同プロジェクトは、2025年の「大阪・関西万博」で日本を代表する自然景観の紹介や、先進的な環境技術をアピールする「日本の自然のショーケース」実現など、五つの具体的なプロジェクトを提案。中でも注目は、自然と共生する新たなライフスタイルに適した観光モデル「Go Greenプロジェクト」と、日本にある34の国立、国定公園を保護しつつ、持続可能な観光資源としてワーケーションなどへの利活用を進める「National Parkプロジェクト」だ。
「Go Greenプロジェクト」の例として高知県では、六つの隈研吾デザインの建築がある梼原町を巡るツアーや、雲上の絶景を望める天狗高原にある町営宿泊施設のリニューアル(2021年6月オープン)などを実施。長野県は、都市部の中学、高校生向けに森林や里山での植林や森林セラピー、模擬ハンター体験ができる「みどりの学習旅行」を日本旅行などと協力してプロモーションしていく。

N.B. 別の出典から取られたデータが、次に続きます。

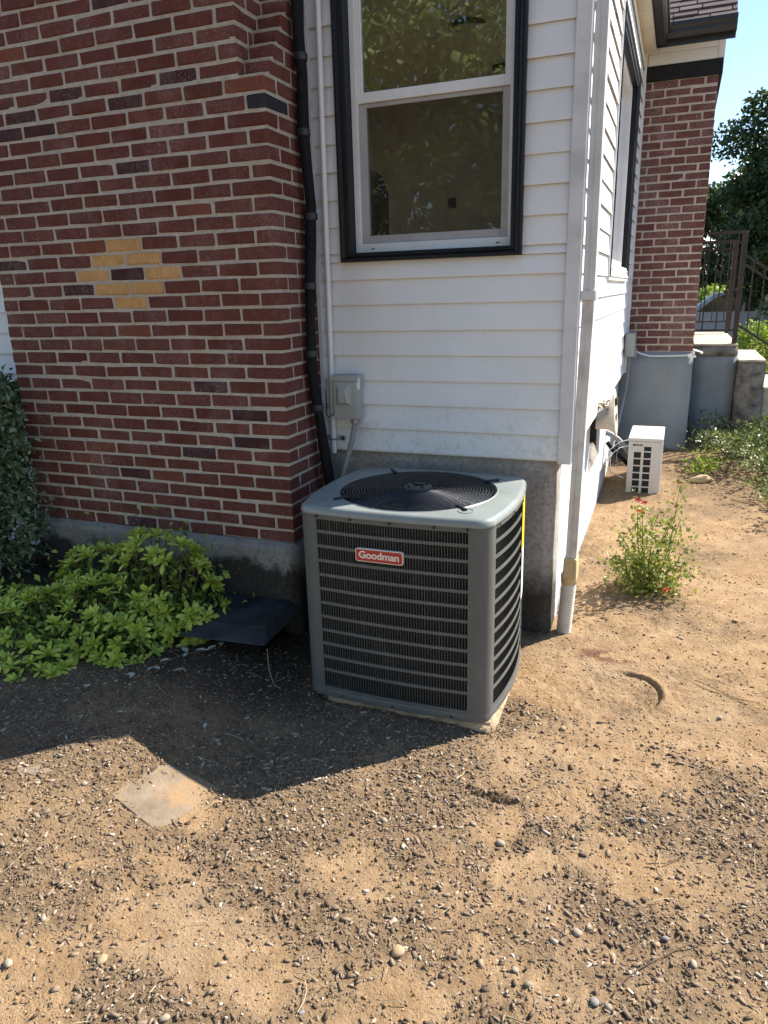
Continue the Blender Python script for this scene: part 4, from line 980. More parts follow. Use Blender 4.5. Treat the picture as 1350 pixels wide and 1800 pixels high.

アンバサダーには市川海老蔵、渡辺謙、隈研吾などが就任。トークセッションでは、市川海老蔵が、竹節義孝(長野県山ノ内町長)、溝畑宏とともに長野県、志賀高原の植樹活動「ABMORI」を紹介しながら、森林再生活動の大切さや都市と地方が連携して行う植樹、都市緑化の推進などについて意見を交わした。
グリーン化はSDGs(持続可能な開発目標)ともつながる世界全体で取り組むテーマなだけに、今後も同プロジェクトの取り組みに注目していきたい。